You might click on the first link, a blog post published recently, but then exit the page quickly when you realise it’s too specific. Google will note that you “bounced”. That’s not the page you’re looking for.
You might not even click on the second one. Google notes this.
You click on the third one. This is right. You stay on the page and read it, and maybe click through to a few more links on the same page. Bam!
You didn’t click on results 4 or 5 and were happy with your choice of the third one. Google records all of this.
Congratulations, you just told Google: “In my opinion, the third link is the best answer for my search term of ‘SLR Cameras 2019’.”
How to Hack Search Intent
This isn’t really hacking; it’s just understanding the way Google thinks and bending it to our will.
This is how I did it. I asked some friends to search for a term and to click on my website.
I gave really basic instructions:
“Can you please search for this term, “italki review”, find my link for Discover Discomfort on the second or third page and click on it?”
I then waited for them to do it. About eight of the ten friends I asked did, the others not seeing my messages or forgetting.
Results — Did it work?
Yes, it did. The results weren’t life-changing, but they were very obvious and measurable
1. Overall impressions to the review page went up, but not by much.
First, this is the effect of my friends overall on the traffic to the page for the italki review.
Overall impressions for that search term (to all pages, but just going to that page) went up dramatically after the 20th.
That spike on the 20th was my friends clicking (thank you, friends!). That was an extra ~8 or so clicks through search traffic. The longer-term result: Yes, impressions for that search term went up; but not by a huge amount.
2. But position decreased dramatically!
Average position for the page (for all search terms) moved from where it was hovering, around ~35, to around ~25. This is just at the bottom of page one of the results page, or sometimes on page 2 (depending on who is searching — it varies based on your search history, location, your search profile etc.).
Interestingly, position increased for other search terms, too, not just “italki review”. See the below two. I didn’t ask anyone to search for “italki” or “italki learn language”, but position dropped for both after 2/21. For “italki”, position dropped from about ~40 to ~25, and for “italki learn language” it dropped from about ~50 to about ~25.
3. And impressions for that search term increased dramatically!
This is a dramatic change: while I would normally get around 0-5 impressions per day for the term “italki review”, the average number went up to about 10.
Analysis of the results
Overall this tells me a few things:
- Yes, you can modify impressions and search position by gaming the system and getting people to search for your website and clicking.

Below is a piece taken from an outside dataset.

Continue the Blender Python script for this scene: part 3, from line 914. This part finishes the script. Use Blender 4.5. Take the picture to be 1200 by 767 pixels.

- When you tell Google that one search term is relevant, it generally improves the position of your page for other search terms.
- To be effective, you have to know the search terms that most get traffic to your website, and that you can most influence, and try to influence all of those.
- More research is needed to see if this is practical for search terms and results that can actually be monetized.
Next steps… do this in a more organised way
There’s a few things I want to change for second round of the experiment
- Start with the search terms for a page. The goal is to rank a page, so the smartest thing to do would be: find out what search terms are driving traffic to the page, then seeing what volume those terms are, and finally deciding what is easiest to influence.
- Increase engagement on each page. Make people simulate reading each page by staying on the page for a minute, and clicking through to another site
- Increase volume and consistency. Get a few people to do the same searches every other day or so.
- Do it for higher volume sites. Can we influence overall traffic for pages that get hundreds of searches a day?